Re: 2.2.13 & gcc-2.95.1

Mikael Pettersson (mikpe@csd.uu.se)
Mon, 20 Sep 1999 04:04:43 +0200 (MET DST)


[Somewhat off-topic, but gcc problems are relevant for kernel folks too.]

I Lee Hetherington wrote:

>Mikael Pettersson wrote:
>
>> This patch for 2.2.x (originally by Artur Skawina for 2.3.x)
>> eliminates at least one problem of using gcc-2.95, namely its
>> utterly stupid and unnecessary 16-byte stack alignment default.
>
>Why is it utterly stupid and unnecessary?

It's unnecessary because the desired effect, stricter alignment of
certain data objects, can be achieved manually when and where it matters.
It's stupid because the default mode "optimizes" for a minority case
(floating-point and Streaming SIMD-intensive applications) at the
expense of integer/pointer/procedure-call-intensive programs, which,
I claim, are in the majority.

I originally discovered this problem when investigating a library
which broke as I upgraded from egcs-1.1.2 to gcc-2.95. At one point,
I diff:ed the assembly files generated by the two compilers; to my horror,
gcc-2.95 generated about 10% more lines of assembly code and bytes of
object code than egcs-1.1.2. All of the additional code was involved
in maintaining oversize 16-byte aligned stack frames.

If we look in gcc-2.95's info files, we find this explanation:

>`-mpreferred-stack-boundary=NUM'
> Attempt to keep the stack boundary aligned to a 2 raised to NUM
> byte boundary.
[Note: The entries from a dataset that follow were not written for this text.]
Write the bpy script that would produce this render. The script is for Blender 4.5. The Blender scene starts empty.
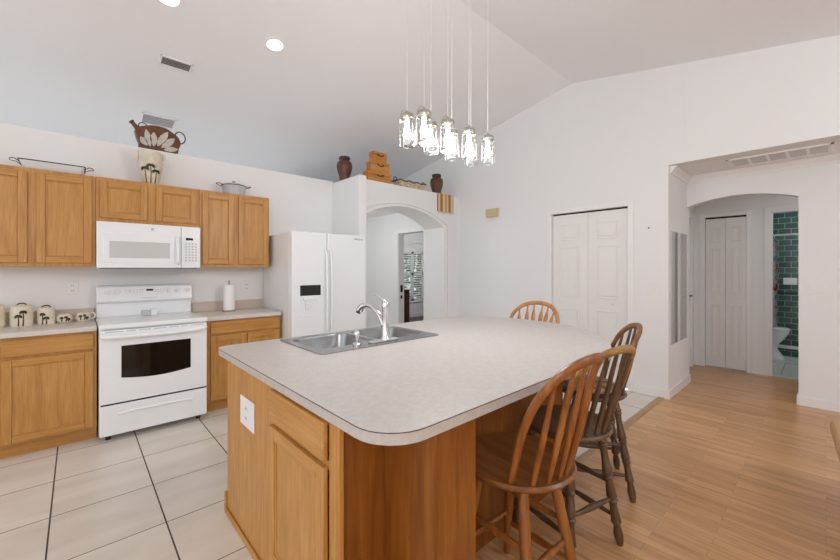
import bpy, bmesh, math, random
from mathutils import Vector, Matrix
PI = math.pi
random.seed(7)
scene = bpy.context.scene
COL = scene.collection

# ------------------------------------------------------------------ camera, world, exposure
cam_data = bpy.data.cameras.new('camera')
cam = bpy.data.objects.new('camera', cam_data); COL.objects.link(cam)
cam.location = (0, 0, 1.385)
cam.rotation_euler = (PI / 2, 0, -math.radians(42.5854))
cam_data.sensor_width = 36.0
cam_data.lens = 373.2 / 840 * 36
cam_data.shift_y = -11.0 / 840
cam_data.clip_start = 0.02
scene.camera = cam

world = bpy.data.worlds.new('world'); scene.world = world
world.use_nodes = True
bg = world.node_tree.nodes['Background']
bg.inputs[0].default_value = (0.95, 0.975, 1.0, 1)
bg.inputs[1].default_value = 1.25

def lamp(name, kind, loc, power, color=(1, 1, 1), size=0.3, rot=None, spot=None):
    l = bpy.data.lights.new(name, kind); l.energy = power; l.color = color
    if kind == 'AREA': l.shape = 'DISK'; l.size = size
    else: l.shadow_soft_size = size
    if spot: l.spot_size = spot; l.spot_blend = 0.8
    o = bpy.data.objects.new(name, l); COL.objects.link(o); o.location = loc
    if rot: o.rotation_euler = rot
    return o

scene.view_settings.view_transform = 'Standard'
scene.view_settings.look = 'None'
scene.view_settings.gamma = 1.0
scene.view_settings.use_curve_mapping = False
scene.view_settings.exposure = 0.15
scene.cycles.use_denoising = True
scene.cycles.max_bounces = 10
scene.cycles.diffuse_bounces = 6
scene.cycles.transparent_max_bounces = 16

# daylight enters through the open window side of the living area (world); unseen fill lamps added to brighten the spaces:
lamp('bathroom_fill', 'POINT', (7.6, -0.2, 2.25), 9, (1, 0.99, 0.97), 0.12)  # added point light without a fixture, brightens the bathroom
lamp('hallway_fill', 'POINT', (6.05, -0.35, 2.30), 2.2, (1, 0.98, 0.96), 0.12)  # added fill under the hall ceiling, no lamp known there
lamp('passage_fill', 'POINT', (3.3, 5.6, 2.3), 13, (1, 0.99, 0.98), 0.15)  # hidden fill added behind the arch to light the passage
lamp('bedroom_fill', 'POINT', (6.9, 6.6, 2.3), 22, (1, 0.99, 0.98), 0.15)  # unseen fill added to lift the bedroom walls
lamp('living_side_fill', 'POINT', (-1.5, -1.9, 2.3), 78, (0.93, 0.975, 1.0), 0.4)  # unseen fill added behind the camera for walls and ceiling
lamp('dining_side_fill', 'POINT', (2.9, -1.9, 2.65), 42, (0.86, 0.94, 1.0), 0.4)  # second added fill behind the camera, no fixture modelled

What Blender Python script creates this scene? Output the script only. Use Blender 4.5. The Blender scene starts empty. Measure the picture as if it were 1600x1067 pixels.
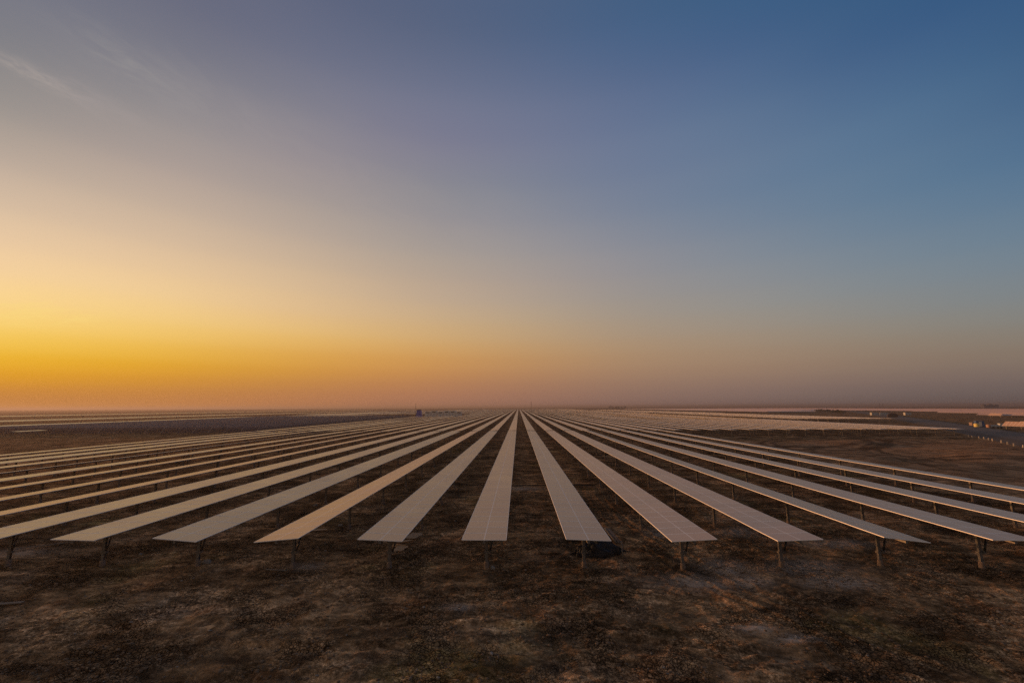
import bpy, bmesh, math, random
import numpy as np
from math import radians as R, sin, cos, pi
from mathutils import Matrix, Vector

random.seed(11)
rng = np.random.default_rng(7)
S = bpy.context.scene
COL = S.collection

# ------------------------------------------------------------------ camera
CAM_H = 8.6
cd = bpy.data.cameras.new('camera')
cd.sensor_width = 36.0
cd.lens = 650 / 1600 * 36.0
cd.clip_start = 0.1
cd.clip_end = 60000
cam = bpy.data.objects.new('camera', cd)
cam.matrix_world = (Matrix.Translation((0, 0, CAM_H)) @ Matrix.Rotation(R(0.85), 4, 'Z')
                    @ Matrix.Rotation(R(90 + 8.95), 4, 'X') @ Matrix.Rotation(R(-0.25), 4, 'Z'))
COL.objects.link(cam)
S.camera = cam

# ------------------------------------------------------------------ exposure
S.view_settings.view_transform = 'Standard'
S.view_settings.look = 'None'
S.view_settings.gamma = 1.0
S.view_settings.exposure = 0.0
S.render.engine = 'CYCLES'
S.cycles.max_bounces = 6
S.cycles.volume_bounces = 1
S.cycles.use_denoising = False

# ------------------------------------------------------------------ sun (low, to the left of the view)
SUN_AZ, SUN_EL = -66.0, 3.6          # degrees, azimuth measured from +Y towards +X
sd = bpy.data.lights.new('sun', 'SUN')
sd.energy = 4.4
sd.color = (1.0, 0.45, 0.17)
sd.angle = R(2.5)
sun = bpy.data.objects.new('sun', sd)
sv = Vector((sin(R(SUN_AZ)) * cos(R(SUN_EL)), cos(R(SUN_AZ)) * cos(R(SUN_EL)), sin(R(SUN_EL))))
sun.rotation_euler = sv.to_track_quat('Z', 'Y').to_euler()
COL.objects.link(sun)

# ------------------------------------------------------------------ sky: dusk colours by direction (azimuth, elevation)
def lin(c):
    c = np.asarray(c, float) / 255.0
    return np.where(c <= 0.04045, c / 12.92, ((c + 0.055) / 1.055) ** 2.4)

EL_KEYS = [0, 1, 2.2, 3.5, 5, 7, 9, 11.5, 14, 17, 20.5, 24.5, 29, 34, 39, 45, 52, 62, 90]
# dusk colours read off at columns (fractions of the view's width) and heights, turned into directions below
SKY_X = [0, 340, 660, 980, 1300, 1600]
SKY_Y = [0, 60, 110, 150, 200, 250, 300, 350, 400, 440, 480, 520, 555, 580, 600, 620, 636]
SKY_C = [
 [(113,116,130),(128,128,131),(145,142,140),(151,146,140),(166,154,144),(186,167,151),(206,182,156),(222,192,158),(234,200,154),(243,207,148),(242,209,125),(237,196,85),(230,178,45),(221,155,26),(207,140,36),(200,132,54),(202,134,54)],
 [(103,105,124),(115,115,128),(126,124,136),(138,136,138),(152,143,145),(166,152,148),(180,163,150),(197,175,155),(216,187,155),(232,198,152),(239,200,146),(241,194,112),(230,172,64),(218,155,52),(200,137,60),(192,127,70),(190,124,70)],
 [(84,98,128),(93,103,128),(101,110,138),(114,118,140),(122,122,143),(132,130,145),(142,140,145),(155,148,148),(171,158,147),(185,164,144),(197,170,140),(210,173,121),(208,155,92),(200,142,84),(185,128,86),(173,119,90),(162,114,90)],
 [(66,95,130),(74,99,135),(85,104,139),(94,111,142),(103,118,147),(110,122,148),(115,127,150),(128,135,150),(142,142,149),(150,145,145),(158,148,138),(168,147,125),(170,139,109),(163,130,104),(151,119,100),(141,111,98),(134,105,97)],
 [(56,92,130),(63,95,135),(75,105,141),(84,114,146),(92,120,148),(98,124,150),(98,125,150),(110,130,150),(122,137,149),(133,140,145),(142,142,138),(150,138,124),(151,129,110),(144,121,105),(132,111,102),(120,103,98),(112,96,92)],
 [(50,86,126),(52,88,128),(59,93,132),(66,101,138),(75,108,142),(83,115,145),(93,121,146),(102,126,146),(112,130,144),(119,130,137),(124,129,129),(130,123,112),(127,113,102),(118,105,98),(108,95,92),(98,89,87),(94,85,84)],
]
_skyA = lin(SKY_C)
_skyA[0, 4:15] *= 1.13
def sky_px(px, py):
    px = min(max(px, 0), 1600); py = min(max(py, 0), 636)
    i = max(k for k in range(len(SKY_X) - 1) if SKY_X[k] <= px); j = max(k for k in range(len(SKY_Y) - 1) if SKY_Y[k] <= py)
    u = (px - SKY_X[i]) / (SKY_X[i + 1] - SKY_X[i]); v = (py - SKY_Y[j]) / (SKY_Y[j + 1] - SKY_Y[j])
    return ((1 - u) * (1 - v) * _skyA[i][j] + u * (1 - v) * _skyA[i + 1][j] + (1 - u) * v * _skyA[i][j + 1] + u * v * _skyA[i + 1][j + 1])
def sky_dir(az, el):
    """linear colour of the dusk sky in a direction (degrees)"""
    back = 0.0
    a0 = 80 if az < 0 else 62              # round the back the two sides run into each other
    if abs(az) > a0:
        back = (abs(az) - a0) / (180.0 - a0)
    a = max(-58, min(58, az))
    d = cam.matrix_world.to_3x3().inverted() @ Vector((sin(R(a)) * cos(R(el)), cos(R(a)) * cos(R(el)), sin(R(el))))
    if d.z > -0.05: d.z = -0.05
    c = sky_px(800 + 650 * d.x / -d.z, 533.5 - 650 * d.y / -d.z)
    if back:
        b = sky_px(1250, 640 - el * 11) * .3 + lin((132, 114, 106)) * .7
        c = c * (1 - back) + b * back
    if el > 48:
        f = min(1, (el - 48) / 30); c = c * (1 - f) + lin((104, 101, 108)) * f
    return c
world = bpy.data.worlds.new('World')
S.world = world
world.use_nodes = True
wt = world.node_tree
wt.nodes.clear()
def N(t, kind, **kw):
    n = t.nodes.new(kind)
    for k, v in kw.items(): setattr(n, k, v)
    return n
def MATH(t, op, a, b=None, c=None, clamp=False):
    n = N(t, 'ShaderNodeMath', operation=op); n.use_clamp = clamp
    for i, v in enumerate((a, b, c)):
        if v is None: continue
        if isinstance(v, (int, float)): n.inputs[i].default_value = v
        else: t.links.new(v, n.inputs[i])
    return n.outputs[0]
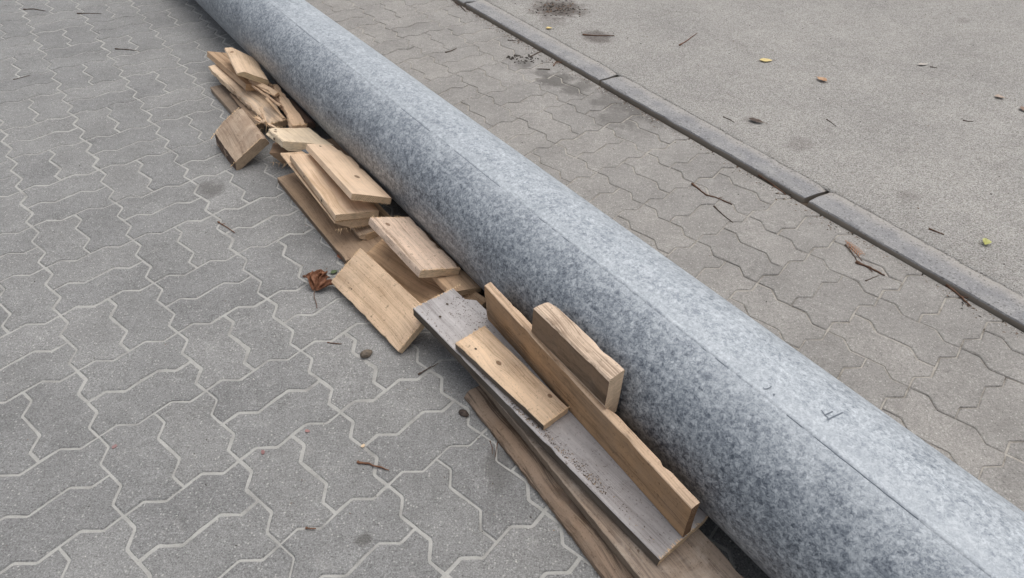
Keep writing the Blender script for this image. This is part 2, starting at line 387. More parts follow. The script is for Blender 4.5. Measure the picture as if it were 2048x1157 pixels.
# ------------------------------------------------------------------ galvanised pipe (a slightly tapering pole)
def zinc_mat():
    b = NB('galvanised_zinc'); v = b.coord()
    big = b.noise(b.mapping(v, (1.0, 1.4, 1.4)), 6.0, 4, .62)
    blot = b.noise(v, 17, 5, .7, .5); fib = b.noise(v, 78, 6, .84, .35); fine = b.noise(v, 260, 3, .75, 1.0)
    ang = b.n('ShaderNodeSeparateXYZ'); b.l(v, ang.inputs[0])
    # white rust plus painted-in light: upper right paler, left flank darker, more mottled
    w_ = b.math('SUBTRACT', b.math('MULTIPLY', ang.outputs[2], .6), b.math('MULTIPLY', ang.outputs[1], .8))
    bloom_light = b.rng(b.math('ADD', w_, b.math('MULTIPLY', b.math('SUBTRACT', big, .5), .26)), -.13, .11)
    # crystalline spangle: small crisp facets of two sizes
    dv = b.n('ShaderNodeTexNoise'); b.l(v, dv.inputs['Vector']); dv.inputs['Scale'].default_value = 90; dv.inputs['Detail'].default_value = 3
    vd = b.vmath('ADD', v, b.vmath('MULTIPLY', b.vmath('SUBTRACT', dv.outputs['Color'], (.5, .5, .5)), (.016, .016, .016)))
    sp1 = b.n('ShaderNodeSeparateColor'); b.l(b.voro(vd, 150, 'Color'), sp1.inputs[0]); sp2 = b.n('ShaderNodeSeparateColor'); b.l(b.voro(vd, 330, 'Color'), sp2.inputs[0])
    m = b.math('ADD', b.math('MULTIPLY', b.math('SUBTRACT', sp1.outputs[0], .5), .32), b.math('MULTIPLY', b.math('SUBTRACT', sp2.outputs[0], .5), .42))
    m = b.math('ADD', m, b.math('ADD', b.math('MULTIPLY', b.math('SUBTRACT', blot, .5), .60), b.math('MULTIPLY', b.math('SUBTRACT', fib, .5), 2.1)))
    m = b.math('MULTIPLY', m, b.rng(bloom_light, 0, 1, .90, .66))
    m = b.math('ADD', m, b.math('ADD', .37, b.math('MULTIPLY', bloom_light, .27)))
    col = b.ramp(m, [(0.0, lin(84, 91, 101)), (.28, lin(120, 127, 136)), (.5, lin(150, 157, 164)), (.7, lin(174, 180, 186)), (1., lin(204, 210, 215))])
    st = b.noise(b.mapping(v, (.30, 34, 34)), 4, 4, .65)             # rolling streaks along the length
    col = b.mix(b.rng(st, .57, .68, 0, .35), col, lin(196, 202, 207))
    scr = b.noise(b.mapping(v, (1.2, 170, 170), rot=(0, .05, .12)), 2.0, 3, .6); col = b.mix(b.rng(scr, .68, .76, 0, .4), col, lin(206, 211, 215))
    # the welded seam keeps a paler, brushed band
    an = b.math('ARCTAN2', ang.outputs[2], ang.outputs[1]); db = b.math('ABSOLUTE', b.math('SUBTRACT', an, math.radians(74.5)), 0)
    bn = b.noise(b.mapping(v, (1, 1, 1), (2, 2, 7)), 24, 5, .7); band = b.rng(b.math('ADD', db, b.math('MULTIPLY', b.math('SUBTRACT', bn, .5), .22)), .16, .0, 0, .24)
    col = b.mix(band, col, lin(204, 210, 215))
    scf = b.noise(b.mapping(v, (.8, 1.3, 1.3), (5, 2, 1)), 15, 6, .78, .6); col = b.mix(b.rng(scf, .57, .70, 0, .5), col, lin(210, 216, 220))      # pale scuffs
    pat = b.noise(b.mapping(v, (1, 1, 1), (1, 8, 3)), 11, 5, .75, .8); col = b.mix(b.rng(pat, .58, .72, 0, .22), col, lin(120, 127, 136))               # duller patches
    met = b.rng(m, .1, .8, .55, .16); ro = b.rng(m, .0, .9, .40, .66)
    return b.done(col, ro, met, b.bump(b.math('ADD', fib, b.math('MULTIPLY', blot, .5)), .0012, .6), .35)
M_ZINC = zinc_mat()
M_WELD = flat_mat('weld_zinc', (186, 193, 200), .5, .25, 120); M_MARK = flat_mat('dark_mark', (108, 115, 124), .7, .3, 200)
M_GROOVE = flat_mat('weld_groove_zinc', (118, 125, 134), .6, .25, 150)
PM = Matrix(((PAX.x, PEY.x, PEZ.x, PIPE_P.x), (PAX.y, PEY.y, PEZ.y, PIPE_P.y), (PAX.z, PEY.z, PEZ.z, PIPE_P.z), (0, 0, 0, 1)))
def prad(s, a=0): 
    return .1769+PIPE_K*s
def pp(s, deg, off=0.):
    a = math.radians(deg); r = prad(s)+off; return (s, r*math.cos(a), r*math.sin(a))
def pipe():
    root = bpy.data.objects.new('pipe', None); COL.objects.link(root); root.matrix_world = PM
    tag(root, 'long mottled grey galvanised steel pipe lying diagonally across the paving', 'pipe')
    n, ns = 160, 90; s0, s1 = -2.2, 5.6; vs_, fs = [], []
    for i in range(ns+1):
        s = s0+(s1-s0)*i/ns
        for j in range(n):
            d = 360*j/n
            wob = .0006*noise.noise(Vector((s*1.5, math.cos(math.radians(d))*1.5, math.sin(math.radians(d))*1.5)))
            # the plate was brake-bent: a hint of flats between the bends
            wob += -.0004*math.sin(math.radians(d)*4)**2
            vs_.append(pp(s, d, wob))
    for i in range(ns):
        for j in range(n): k = (j+1) % n; fs.append((i*n+j, i*n+k, (i+1)*n+k, (i+1)*n+j))
    # wall thickness at both ends
    for i, sgn in ((0, 1), (ns, -1)):
        b0 = len(vs_); s = s0 if i == 0 else s1
        for j in range(n): vs_.append(pp(s, 360*j/n, -.005))
        for j in range(n): vs_.append(pp(s+sgn*.6, 360*j/n, -.005))
        for j in range(n):
            k = (j+1) % n
            fs.append((i*n+j, b0+j, b0+k, i*n+k)); fs.append((b0+j, b0+n+j, b0+n+k, b0+k))
    link('tube', mkmesh('tube', vs_, fs, [M_ZINC], 40), root, None)
    def strip(name, deg, hw, off, mat, seed, s_a=-2.2, s_b=5.6, amp=.2, gaps=False, step=.008):
        vs_, fs = [], []; ns = int((s_b-s_a)/step); on = []
        for i in range(ns+1):
            s = s_a+(s_b-s_a)*i/ns; d = deg+amp*noise.noise(Vector((s*6, seed, 0)))+.15*noise.noise(Vector((s*60, seed, 1)))
            h = hw*(1+.45*noise.noise(Vector((s*45, seed, 2)))); o = off*(1+.6*noise.noise(Vector((s*80, seed, 3))))
            on.append(noise.noise(Vector((s*3.6, seed, 5)))+.35*noise.noise(Vector((s*31, seed, 6))) > .08 or not gaps)
            for q, oo in ((-1, -.0006), (-.45, o), (.45, o), (1, -.0006)): vs_.append(pp(s, d+math.degrees(h*q/.177), oo))
        for i in range(ns):
            if on[i]:
                for j in range(3): fs.append((i*4+j, i*4+j+1, i*4+j+5, i*4+j+4))
        o = link(name, mkmesh(name, vs_, fs, [mat], 60), root); return o
    w_ = strip('weld_seam', 72.0, .0050, .00035, M_ZINC, 1)
    strip('seam_groove', 70.6, .0011, .0003, M_GROOVE, 7, gaps=True)
    strip('scratch_line', 95.5, .0007, .0003, M_WELD, 4, amp=1.2, gaps=True, s_a=-.6, s_b=1.0)
    # small dark painted strokes
    def stroke(pts, hw):
        vs_, fs = [], []
        P = [Vector(pp(s, d, .0007)) for s, d in pts]
        for i, p in enumerate(P):
            t = (P[min(i+1, len(P)-1)]-P[max(i-1, 0)]).normalized(); nn = Vector((0, p.y, p.z)).normalized(); sd_ = t.cross(nn)
            w2 = hw*(.75+.35*random.Random(i*7+len(P)).random())
            vs_ += [p+sd_*w2, p-sd_*w2]
        for i in range(len(P)-1): fs.append((2*i, 2*i+1, 2*i+3, 2*i+2))
        return vs_, fs
    av, af = [], []
    for pts, hw in (([(-.3290, 84.6), (-.3300, 86.6), (-.3312, 88.4), (-.3320, 90.4)], .0015), ([(-.3377, 83.4), (-.3388, 85.6), (-.3400, 88), (-.3412, 90.4), (-.3424, 92.6), (-.3432, 94.4)], .0014),
                    ([(-.3290, 84.8), (-.3335, 84.9), (-.3377, 84.2)], .0009), ([(-.3190, 86.2), (-.3240, 85.6), (-.3280, 85.2)], .0007),
                    ([(-.2270, 74.6), (-.2300, 74.4), (-.2330, 75.4), (-.2345, 77), (-.2340, 78.6)], .0009), ([(-.2480, 74.8), (-.2486, 75.8)], .0016)):
        a, f_ = stroke(pts, hw); b0 = len(av); av += a; af += [tuple(b0+k for k in q) for q in f_]
    o = link('painted_mark', mkmesh('painted_mark', av, af, [M_MARK]), root); o['label'] = 'small dark painted strokes on the pipe'; o['kind'] = 'stuff'
pipe()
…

If `-mpreferred-stack-boundary' is not specified,
> the default is 4 (16 bytes or 128 bits).
>
> The stack is required to be aligned on a 4 byte boundary. On
> Pentium and PentiumPro, `double' and `long double' values should be
> aligned to an 8 byte boundary (see `-malign-double') or suffer
> significant run time performance penalties. On Pentium III, the
> Streaming SIMD Extention (SSE) data type `__m128' suffers similar
> penalties if it is not 16 byte aligned.

So the processor prefers stricter-than-4-byte alignment for some data
types, or some operations will run slower. Unless your code is f.p.
or SSE intensive, you won't notice.

>
> To ensure proper alignment of this values on the stack, the stack
> boundary must be as aligned as that required by any value stored
> on the stack. Further, every function must be generated such that
> it keeps the stack aligned.

This is simply not true.

1) Proper alignment of these data types can easily be achieved manually,
without imposing any restrictions on the "stack boundary" (i.e. SP/FP).
It is not necessary to keep SP 16-byte aligned at each procedure call.

char buffer[N*sizeof(T)+sizeof(T)-1];
T *arr = (T*)(((unsigned long)buffer+sizeof(T)-1) & ~(sizeof(T)-1));
/* now rejoice knowing arr[0..N-1] are all properly aligned */

2) Application programmers that _really_ need FP or SSE performance
are usually no newbies. They know that they may have to adapt/tweak
their "codes" and "kernels" (FORTRAN-speak) to the hardware at hand.
At the very least, they know how to add "-mpreferred-stack-boundary=4"
to their Makefiles.

> Thus calling a function compiled with
> a higher preferred stack boundary from a function compiled with a
> lower preferred stack boundary will most likely misalign the
> stack. It is recommended that libraries that use callbacks always
> use the default setting.
>
> This extra alignment does consume extra stack space.

3) The additional code to maintain 16-byte stack alignment also
burdens the I-cache and ITLB, and it does need processor cycles
to execute.

I Lee Hetherington again:

>... Have you benchmarked it both ways?
>
>I have benchmarked various programs and they do run faster with the 16-byte stack alignment on Pentium IIIs.

Benchmark results will obviously depend on what the application code does.
I did benchmark an application of mine (an implementation of a programming
language which is translated into C before being compiled), using gcc-2.95.1
with and without "-mpreferred-stack-boundary=2" on a P5MMX. (My new PIII box
doesn't work yet.) The results were quite conclusive: the default 16-byte
aligned stacks cost 2% in code size and between 5 and 10% at runtime. YMMV.

In my opinion, gcc ought to implement __attribute__((aligned(BOUNDARY)))
for local stacked variables. (In gcc-2.95.1 the attribute appears to
be ignored for local variables. Pity.) It's not difficult, and it would
have lots of advantages over a global mode option.